Menezes picture 'manipulated' to look like bomber
A composite photograph used on behalf of the Metropolitan Police to attempt to show the similarity between Jean Charles De Menezes and a failed suicide bomber was dishonestly manipulated to make the two men appear more alike, a court at the Old Bailey was told yesterday.
Prosecutors at the trial of the police force, which is accused of endangering the public during the botched operation that led to the death of the 27-year-old Brazilian, told jurors that they believed an image shown in court had been stretched or resized to create a misleading match between the two men.
The photograph consisted of half the face of Mr De Menezes and half the face of Hussain Osman, the bomber who attempted to blow up a train carriage at Shepherds Bush on 21 July 2005. By placing the two pictures side by side, lawyers for Scotland Yard had sought to show the difficulties that officers tracking Mr De Menezes would have faced in trying to differentiate between the men.

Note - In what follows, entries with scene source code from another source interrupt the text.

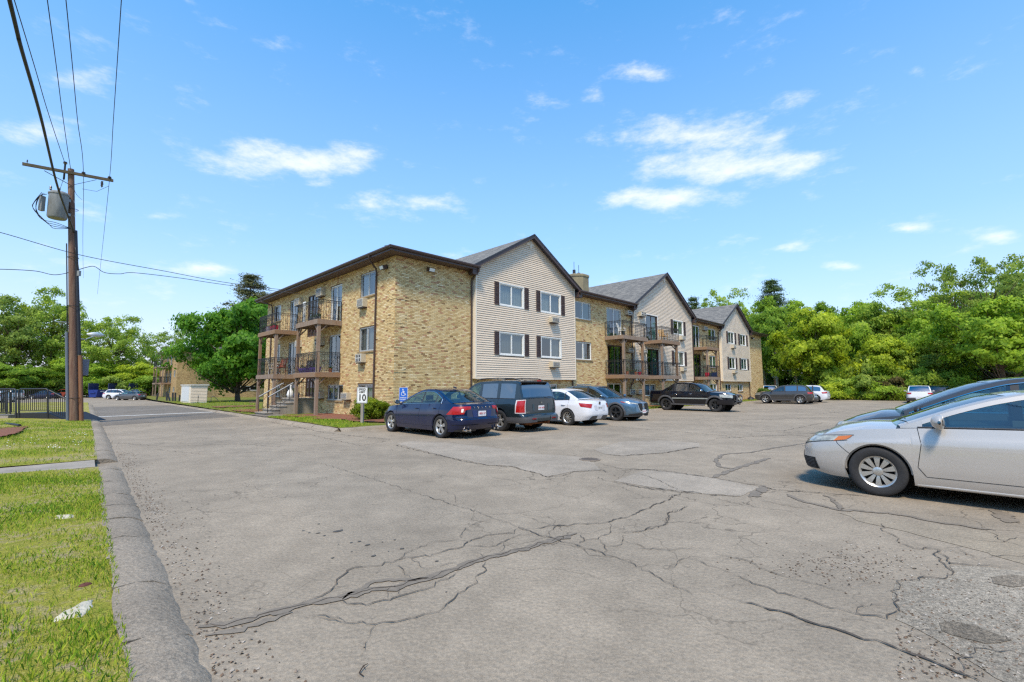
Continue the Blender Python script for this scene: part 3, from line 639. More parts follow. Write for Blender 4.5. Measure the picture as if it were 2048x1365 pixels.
def room(fc,h,parent,d=.7,n=0.0,mat=None):
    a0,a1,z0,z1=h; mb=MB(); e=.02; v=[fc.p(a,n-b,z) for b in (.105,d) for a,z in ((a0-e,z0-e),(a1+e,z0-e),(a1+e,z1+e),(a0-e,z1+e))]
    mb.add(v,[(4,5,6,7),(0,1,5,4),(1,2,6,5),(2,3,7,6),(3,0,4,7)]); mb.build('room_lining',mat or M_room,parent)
def window(fc,h,parent,frame=None,n=-.05,cur=(),sill=True,split=.5,name='window',fw=.045,proud=0.0,label=None,glassmat=None,kind='slide'):
    a0,a1,z0,z1=h; frame=frame or M_white; mb=MB()
    fc.box(mb,a0,a1,n-.04,n+.03+proud,z0,z0+fw); fc.box(mb,a0,a1,n-.04,n+.03+proud,z1-fw,z1)
    fc.box(mb,a0,a0+fw,n-.04,n+.03+proud,z0+fw,z1-fw); fc.box(mb,a1-fw,a1,n-.04,n+.03+proud,z0+fw,z1-fw)
    sp=split if isinstance(split,(list,tuple)) else [split]
    xs=[a0+fw]+[a0+(a1-a0)*s for s in sp]+[a1-fw]
    for x in xs[1:-1]: fc.box(mb,x-.03,x+.03,n-.03,n+.02,z0+fw,z1-fw)
    w=mb.build(name,frame,parent)
    if label: tag(w,label)
    for i,(p,q) in enumerate(zip(xs,xs[1:])):
        m2=MB(); y=n-.005-.022*(i%2); e=.03 if i else 0; e2=.03 if i<len(xs)-2 else 0
        m2.quad(fc.p(p+e,y,z0+fw),fc.p(q-e2,y,z0+fw),fc.p(q-e2,y,z1-fw),fc.p(p+e,y,z1-fw)); m2.build('pane',glassmat or M_pane,w)
        m3=MB(); s_=.022
        fc.box(m3,p+e,q-e2,y-.012,y+.008,z0+fw,z0+fw+s_); fc.box(m3,p+e,q-e2,y-.012,y+.008,z1-fw-s_,z1-fw)
        fc.box(m3,p+e,p+e+s_,y-.012,y+.008,z0+fw+s_,z1-fw-s_); fc.box(m3,q-e2-s_,q-e2,y-.012,y+.008,z0+fw+s_,z1-fw-s_); m3.build('sash',frame,w)
    for c in cur: curtain(fc,a0+(a1-a0)*c[0],a0+(a1-a0)*c[1],z0+fw+(c[3] if len(c)>3 else 0),z1-fw,n-.10,c[2],w,waves=max(2,int((c[1]-c[0])*11)))
    if sill:
        m4=MB(); fc.box(m4,a0-.07,a1+.07,n-.04,.06,z0-.075,z0-.003); m4.build('sill',M_stonesill,w)
    return w
def ac(fc,a0,a1,z0,z1,parent,n=0.0,d=.26,style='slat'):
    mb=MB(); fc.box(mb,a0,a1,n,n+d,z0,z1); o=mb.build('air_conditioner',pmat('ac_enamel',rgb(190,180,158),.5,var=.15,scale=5),parent)
    g=MB(); fc.box(g,a0+.05,a1-.05,n+d,n+d+.006,z0+.05,z1-.05); g.build('grille',M_dark,o)
    l=MB()
    if style=='slat':
        k=6
        for i in range(k+1): x=a0+.06+(a1-a0-.12)*i/k; fc.box(l,x-.008,x+.008,n+d+.006,n+d+.016,z0+.05,z1-.05)
    else:
        for i in (0,1,2,3): x=a0+.06+(a1-a0-.12)*i/3; fc.box(l,x-.015,x+.015,n+d+.006,n+d+.018,z0+.05,z1-.05)
        zc=(z0+z1)/2; fc.box(l,a0+.05,a1-.05,n+d+.006,n+d+.015,zc-.014,zc+.014)
    l.build('slats',M_white,o)
    u=MB(); fc.box(u,a0+.04,a1-.04,n,n+d-.03,z0-.05,z0-.002); u.build('bracket',M_brown,o); return o
def sliding_door(fc,h,parent,frame=None,cur=(),n=-.05,label=None,open_=None):
    return window(fc,h,parent,frame or M_alu,n=n,cur=cur,sill=False,name='sliding_door',fw=.055,label=label)
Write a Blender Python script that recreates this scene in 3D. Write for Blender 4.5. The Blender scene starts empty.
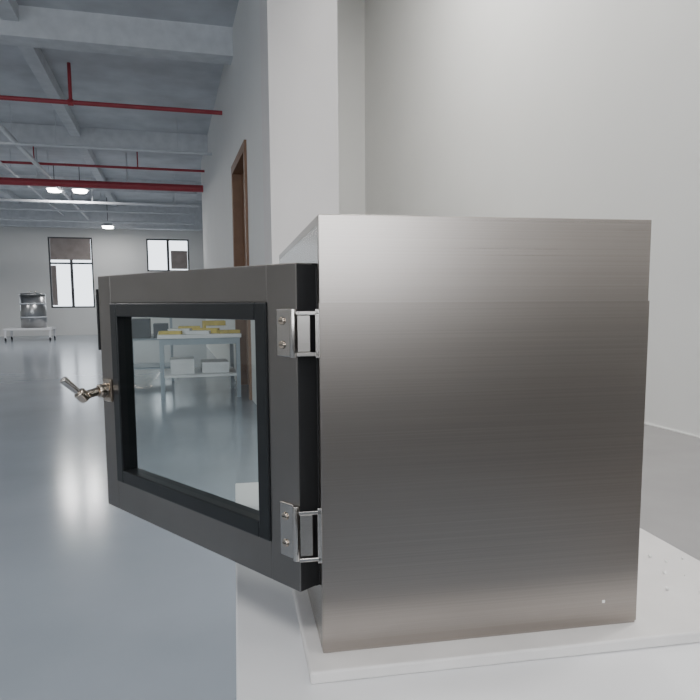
import bpy, bmesh, math, random
from mathutils import Matrix, Vector, Euler
random.seed(4)
S=bpy.context.scene
C=bpy.context.collection
rad=math.radians

# ---------------------------------------------------------------- materials
def newmat(name):
    m=bpy.data.materials.new(name); m.use_nodes=True
    nt=m.node_tree; b=nt.nodes['Principled BSDF']
    return m,nt,b
def plain(name,col,rough=.6,metal=0,noise=.0,scale=6,bump=0,bscale=60,spec=.5,stretch=(1,1,1)):
    m,nt,b=newmat(name)
    b.inputs['Roughness'].default_value=rough
    b.inputs['Metallic'].default_value=metal
    b.inputs['Specular IOR Level'].default_value=spec
    b.inputs['Base Color'].default_value=(*col,1)
    tc=nt.nodes.new('ShaderNodeTexCoord'); mp=nt.nodes.new('ShaderNodeMapping')
    mp.inputs['Scale'].default_value=stretch
    nt.links.new(tc.outputs['Object'],mp.inputs['Vector'])
    n=nt.nodes.new('ShaderNodeTexNoise'); n.inputs['Scale'].default_value=scale; n.inputs['Detail'].default_value=5
    nt.links.new(mp.outputs[0],n.inputs['Vector'])
    r=nt.nodes.new('ShaderNodeValToRGB')
    r.color_ramp.elements[0].position=.3; r.color_ramp.elements[1].position=.7
    r.color_ramp.elements[0].color=(*[c*(1-noise) for c in col],1)
    r.color_ramp.elements[1].color=(*[min(1,c*(1+noise)) for c in col],1)
    nt.links.new(n.outputs['Fac'],r.inputs['Fac']); nt.links.new(r.outputs[0],b.inputs['Base Color'])
    if bump:
        n2=nt.nodes.new('ShaderNodeTexNoise'); n2.inputs['Scale'].default_value=bscale; n2.inputs['Detail'].default_value=4
        nt.links.new(mp.outputs[0],n2.inputs['Vector'])
        bp=nt.nodes.new('ShaderNodeBump'); bp.inputs['Strength'].default_value=bump; bp.inputs['Distance'].default_value=.01
        nt.links.new(n2.outputs['Fac'],bp.inputs['Height']); nt.links.new(bp.outputs[0],b.inputs['Normal'])
    return m
def brushed(name,col,rough,stretch,var=.05,aniso=.5,rv=.02):
    m,nt,b=newmat(name)
    b.inputs['Metallic'].default_value=1
    b.inputs['Anisotropic'].default_value=aniso
    tc=nt.nodes.new('ShaderNodeTexCoord'); mp=nt.nodes.new('ShaderNodeMapping')
    mp.inputs['Scale'].default_value=stretch
    nt.links.new(tc.outputs['Object'],mp.inputs['Vector'])
    n=nt.nodes.new('ShaderNodeTexNoise'); n.inputs['Scale'].default_value=1; n.inputs['Detail'].default_value=3
    nt.links.new(mp.outputs[0],n.inputs['Vector'])
    r=nt.nodes.new('ShaderNodeValToRGB')
    r.color_ramp.elements[0].position=.2; r.color_ramp.elements[1].position=.8
    r.color_ramp.elements[0].color=(*[c*(1-var) for c in col],1)
    r.color_ramp.elements[1].color=(*[c*(1+var) for c in col],1)
    nt.links.new(n.outputs['Fac'],r.inputs['Fac']); nt.links.new(r.outputs[0],b.inputs['Base Color'])
    mr=nt.nodes.new('ShaderNodeMapRange'); mr.inputs['To Min'].default_value=rough-rv; mr.inputs['To Max'].default_value=rough+rv
    nt.links.new(n.outputs['Fac'],mr.inputs['Value']); nt.links.new(mr.outputs[0],b.inputs['Roughness'])
    return m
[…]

But a forensic expert told the court that the picture of the Brazilian in the police composite appeared to have been brightened and the definition of some of his facial characteristics had been reduced.
Clare Montgomery QC, prosecuting, said that overall the image had been altered "by either stretching or resizing so the face ceases to have its correct proportions". The court was then shown an alternative composite in which the two faces have distinctly different skin tones and their mouths and noses are not aligned, unlike the original produced for the police force. Both composites were based on a photograph of Mr De Menezes taken from his 2001 identity card and a picture of Osman taken by police when he was arrested in Rome.
Mr Justice Henriques, the trial judge, said: "A serious allegation has been made that a picture has been manipulated so as to mislead." Under cross-examination, Mr George was asked whether there had been manipulation of the "primary features" of Mr De Menezes's face. He replied: "I don't believe there has been any. But making the image brighter has changed the image."
The Yard is being prosecuted under health and safety legislation for alleged "fundamental" failures that led to Mr De Menezes being shot seven times in the head on board a London Underground train the day after the failed 21 July bombings. The force denies the charge that it put the public at undue risk of danger during the surveillance operation in which the Brazilian was mistaken for Osman.
Earlier, defence lawyers were challenged by the judge over a line of questioning about Mr De Menezes's immigration status after a counterfeit stamp was found in his passport.
Mr Henriques asked Ronald Thwaites QC, representing the Yard: "He is a member of the public who is entitled to the protection of the Health and Safety at Work Act whatever his status, is he not?" The court also heard that Mr De Menezes's permission to remain in the UK would have run out on 23 July, the day after he was killed.
The prosecution closed it case and the defence is expected to open its case today.